When machining or metalworking in general, 90% of the work is planning. A substantial portion of that is workholding and fixturing: how you keep the workpiece secure, while still enabling access to the parts of the material you need to reach. The most common example is the good ol’ screw vise, but those are often unsuitable for the job as they don’t provide very good access. Magnetic chucks can be very useful alternatives, which is why Chris Borge 3D-printed this magnetic chuck for his DIY tapping arm.
Magnetic chucks come in three major varieties: electromagnet, electro-permanent magnet (EPM), and permanent magnet. The first type is the easiest to understand: they’re just powerful electromagnets that you turn on when you need to hold something. EPM chucks are very interesting, as they use energized coils to permanently magnetize the magnets when necessary. The advantage is that they only need energy when magnetizing or demagnetizing — the rest of the time they don’t consume power and will remain in the set state.
Borge’s is the third type: a permanent magnet chuck. This kind has normal permanent magnets, just like the kind you’d use to stick something on your fridge—though usually much more powerful. The neat feature of a permanent magnet chuck is that it can turn “off,” so you can remove the workpiece. That “switching” feature works by physically moving material with low magnetic reluctance into or out of the magnetic field, effectively “shorting” the magnetic circuit and eliminating outward magnetic flux. Robert Murray-Smith has a fantastic video on this subject if you’d like to know more.
In this project video, Borge improves upon an old permanent magnetic chuck design. In fact, it is quite similar to the design Rober Murray-Smith provided as a demonstration in his video. It consists of six steel nuts arranged in a hexagonal pattern, with permanent magnets between the nuts. A second, almost identical, assembly sits on top of the first. When rotated into the “on” position, there is strong magnetic flux. When rotated into the “off” position, the magnetic field becomes very weak—non-existent, if perfect.
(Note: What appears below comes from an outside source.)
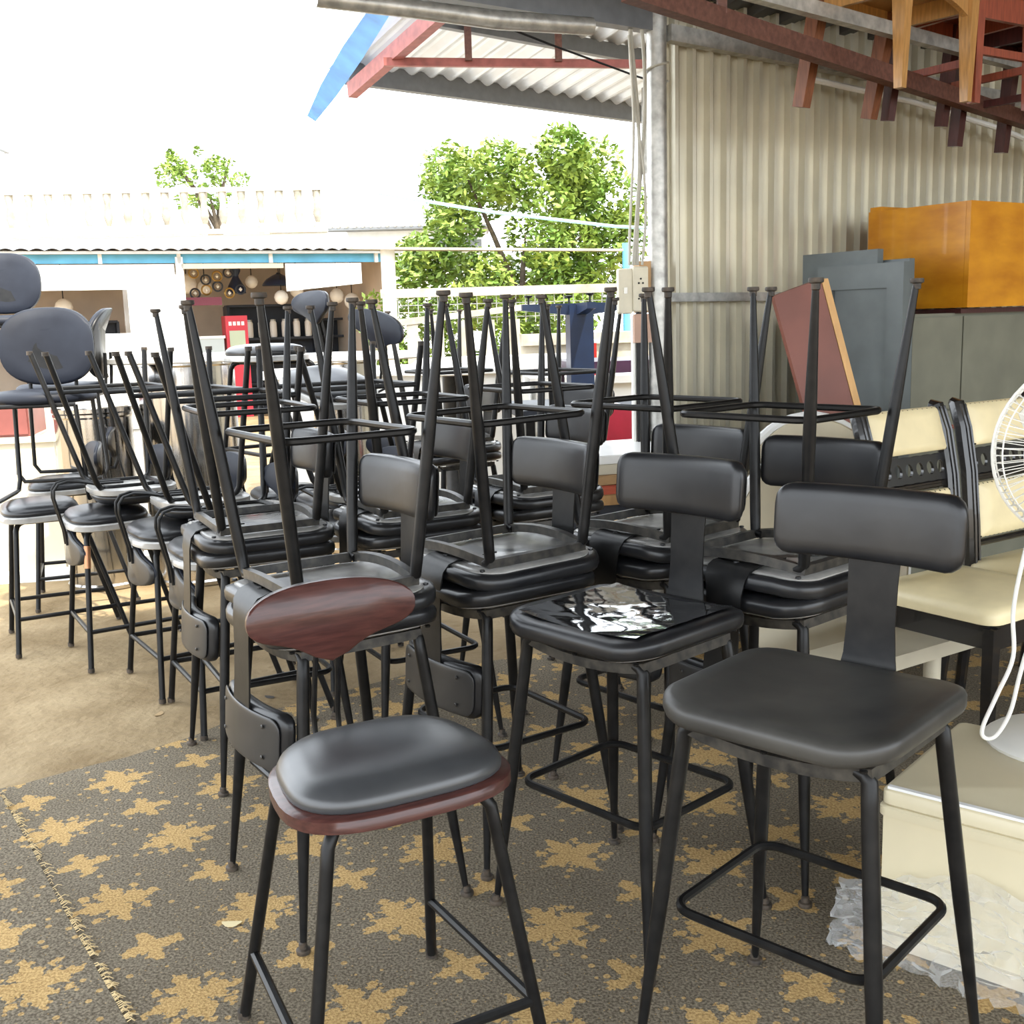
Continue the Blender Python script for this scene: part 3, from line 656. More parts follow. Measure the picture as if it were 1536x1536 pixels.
def rack_chair(label, fl, fr, depth, m, h=.45, taper=.6, apron='arch', thick=.042, zb=2.15, rake=0, m2=None):
    a, c = V(*fl, 0), V(*fr, 0); d = (c - a); wd = d.length; yaw = math.atan2(d.y, d.x)
    t = thing('wooden_chair', label, 'chair', ((a.x + c.x) / 2, (a.y + c.y) / 2, zb), yaw, 'wooden chairs stored on the high rack')
    for sx in (-1, 1):
        for y, k in ((0, 1), (depth, -1)):
            x = sx * wd / 2
            MB().tube([(x, y + (rake if y else 0), 0), (x, y, h)], [thick * (taper if not y else .85) * .707, thick * .707], 4).build('leg', (m2 or m) if y else m, t, smooth=False)  # m2 gives the rear legs a darker colour, their shade painted in
    n = 12
    for y in (0, depth):
        mb = MB(); top, bot = [], []
        for i in range(n + 1):
            u = -1 + 2 * i / n; x = u * wd / 2; dp = .045 + (.055 * u * u if apron == 'arch' else .045)
            bot.append((x, h - dp)); top.append((x, h))
        lo = [(x, y - .011, z) for x, z in bot] + [(x, y - .011, z) for x, z in top]; hi = [(x, y + .011, z) for x, z in bot] + [(x, y + .011, z) for x, z in top]
        k = n + 1; mb.add(lo + hi, [(i, i + 1, k + i + 1, k + i) for i in range(n)] + [(2 * k + i, 3 * k + i, 3 * k + i + 1, 2 * k + i + 1) for i in range(n)] + [(i, 2 * k + i, 2 * k + i + 1, i + 1) for i in range(n)] + [(k + i, k + i + 1, 3 * k + i + 1, 3 * k + i) for i in range(n)])
        mb.build('apron', m, t, smooth=False)
    for sx in (-1, 1): MB().box((sx * wd / 2, depth / 2, h - .035), (.022, depth, .07)).build('side_rail', m, t, smooth=False)
    if apron != 'arch':
        MB().box((0, 0, .20), (wd, .02, .03)).build('stretcher', m, t, smooth=False)
        for sx in (-1, 1): MB().box((sx * wd / 2, depth / 2, .16), (.02, depth, .03)).build('stretcher', m, t, smooth=False)
    slab(rrect(wd + .06, depth + .06, .03, 3), [(.97, h), (1, h + .006), (1, h + .02), (.97, h + .028)]).build('seat', m, t, (0, depth / 2, 0))
    for sx in (-1, 1): MB().tube([(sx * wd / 2, depth, h), (sx * wd / 2, depth + .03, h + .25), (sx * wd / 2, depth + .09, h + .5)], thick * .6, 4).build('back_post', m, t, smooth=False)
    MB().box((0, depth + .08, h + .45), (wd, .022, .10)).build('top_rail', m, t, smooth=False)
    return t
rack_chair('light oak chair with arched apron, leftmost on the high rack', (1.449, 4.165), (1.815, 4.478), .34, OAKW, h=.40, taper=.55, thick=.058, rake=.08, m2=OAK_SHADED)
rack_chair('cherry red chair with stretchers, middle of the high rack', (1.86, 4.511), (2.16, 4.70), .36, CHERRY, h=.41, apron='straight', taper=.7, thick=.048, rake=.05, m2=DARKRED)
rack_chair('dark red chair at the right edge of the high rack', (2.30, 4.85), (2.62, 5.10), .36, DARKRED, h=.46, apron='straight', taper=1, thick=.055, zb=2.08, rake=.04)

# ================================================================== EAVE AND AWNING
ep = MB().tube([(-.62, 4.02, 2.475), (-.3, 4.16, 2.468), (.0, 4.27, 2.45), (.36, 4.42, 2.455)], [.03, .032, .034, .032], 12).build('eave_pipe', GALV); tag(ep, 'grey round pipe hanging along the eave of the store roof', 'pipe')
aw = thing('awning_roof', 'corrugated zinc awning on red oxide frame outside the opening', 'awning', (0, 0, 0))
AD = V(.77, .64, 0).normalized(); A0 = V(-.93, 7.40, 2.95); AN = V(.49, -.87, 0).normalized()
def A(s, o, z=0): return A0 + AD * s + AN * o + V(0, 0, .115 * o + z)
cp = tuple((k / 8, .018 * cos(2 * pi * k / 8)) for k in range(8))
corrug(44, .16, cp, lambda t, d: (A(t - .12, -.15, d + .05), A(t - .12, 2.35, d + .05)), 'roof_sheet', AWNM, aw)
MB().bar(A(-.05, 0), A(7, 0), .06, .13).build('far_purlin', PURLIN, aw, smooth=False)
MB().bar(A(.1, 1.0, .0), A(7, 1.0, 0), .05, .09).build('middle_purlin', PURLIN, aw, smooth=False)
MB().bar(A(-.05, 2.2, 0), A(7, 2.2, 0), .06, .12).build('near_purlin', PURLIN, aw, smooth=False)
MB().bar((-0.926, 7.256, 2.820), (-0.299, 6.125, 2.965), .06, .09).build('rafter', REDOX, aw, smooth=False)
MB().bar((-0.658, 6.631, 2.845), (1.265, 6.947, 2.845), .035, .045).build('tie_bar', REDOX, aw, smooth=False)
for px, py in ((-0.171, 6.678), (0.353, 6.779)): MB().bar((px, py, 2.85), (px, py, 3.10), .04, .04, (0, 1, 0)).build('strut', RUST, aw, smooth=False)
MB().strip([(-1.36, 8.3, 2.85), (-1.12, 7.6, 2.90), (-.86, 6.85, 2.95), (-.58, 6.05, 3.0)], (.80, .28, -.53), [.07, .12, .13, .10], .01).build('blue_edge_sheet', BLUET, aw)
for px, py in ((1.0, 7.95), (1.06, 8.0)): MB().tube([(px, py, 2.35), (px, py, 2.92)], .02, 8).build('hanging_bracket', GALV, aw)
wl = MB().tube([(-.25, 6.3, 3.05), (.3, 6.5, 2.88), (.8, 6.7, 2.74), (1.4, 7.0, 2.62)], .006, 5).build('wire', BMETAL); tag(wl, 'thin dark wire sagging beneath the zinc awning', 'wire')

# ================================================================== YARD: tables, drums, furniture
def round_table(label, x, y, h, r, drum_r, m_top, drum_m, z=0):
    t = thing('pedestal_table', label, 'table', (x, y, z))
    MB().lathe([(.02, h - .035), (r - .01, h - .035), (r, h - .028), (r, h - .006), (r - .008, h), (.02, h)], 40).build('table_top', m_top, t, ang=30)
    MB().lathe([(drum_r * 1.04, 0), (drum_r * 1.04, .02), (drum_r, .03), (drum_r, h - .06), (drum_r * 1.03, h - .05), (drum_r * 1.03, h - .036)], 36).build('drum_base', drum_m, t, ang=30)
    return t
round_table('round white table on a fat stainless drum, left of centre', -1.76, 6.05, 1.235, .46, .26, TABLEW, STEEL)
round_table('second white round table behind, partly hidden by upturned legs', -1.0, 6.75, 1.20, .52, .20, TABLEW, STEEL)
round_table('short stainless drum table beside the fat drum', -2.25, 5.95, .98, .21, .20, STEEL, STEEL)
round_table('low white round table in the yard behind the far stools', -.35, 7.9, 1.05, .55, .12, TABLEW, BMETAL)
# upturned navy pedestal on a purple table
pt = thing('dining_table', 'dark purple topped table carrying the upturned navy pedestal', 'table', (.86, 7.35, 0), R(12))
MB().box((0, 0, 1.06), (1.05, .7, .075)).build('table_top', PURPLE, pt, smooth=False)
for sx in (-1, 1):
    for sy in (-1, 1): MB().box((sx * .46, sy * .29, .51), (.06, .06, 1.02)).build('leg', PURPLE, pt, smooth=False)
MB().box((0, 0, .32), (.9, .04, .06)).build('stretcher', PURPLE, pt, smooth=False)
pd = thing('table_pedestal', 'upturned navy steel table pedestal with four arms in the air', 'table base', (.43, 6.55, .885), R(8))
MB().box((0, 0, .28), (.14, .14, .56)).build('column', NAVY, pd, smooth=False)
for k in range(4):
    a = k * pi / 2; d = V(cos(a), sin(a), 0)
    MB().hexa([d * .04 + V(-d.y, d.x, 0) * .03 + V(0, 0, .50), d * .04 - V(-d.y, d.x, 0) * .03 + V(0, 0, .50), d * .34 - V(-d.y, d.x, 0) * .025 + V(0, 0, .535), d * .34 + V(-d.y, d.x, 0) * .025 + V(0, 0, .535)],
              [d * .04 + V(-d.y, d.x, 0) * .03 + V(0, 0, .57), d * .04 - V(-d.y, d.x, 0) * .03 + V(0, 0, .57), d * .34 - V(-d.y, d.x, 0) * .025 + V(0, 0, .57), d * .34 + V(-d.y, d.x, 0) * .025 + V(0, 0, .57)]).build('arm', NAVY, pd, smooth=False)
    MB().lathe([(.006, 0), (.006, .035), (.024, .042), (.026, .05), (.01, .052)], 10, (d.x * .3, d.y * .3, .57)).build('leveller_foot', BMETAL, pd)
st_ = thing('low_table', 'low black topped table under the upturned navy pedestal', 'table', (.42, 6.3, 0), R(10))
MB().box((0, .1, .86), (.8, .8, .045)).build('table_top', SHOPDARK, st_, smooth=False)
for sx in (-1, 1):
    for sy in (-1, 1): MB().box((sx * .36, .1 + sy * .36, .42), (.05, .05, .84)).build('leg', BMETAL, st_, smooth=False)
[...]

Borge 3D-printed the parts to hold those assemblies in place. That includes a cam mechanism that translates linear motion into rotary motion for switching the chuck. A layer of poured epoxy on top helps to keep the work surface relatively flat and smooth.
This isn’t very powerful, as magnetic chucks go. But it is sufficient for holding a tiny screw vise in place when Borge needs to tap something. Thanks to the magnetic chuck, he can easily move that vise into position and then hold it securely in place.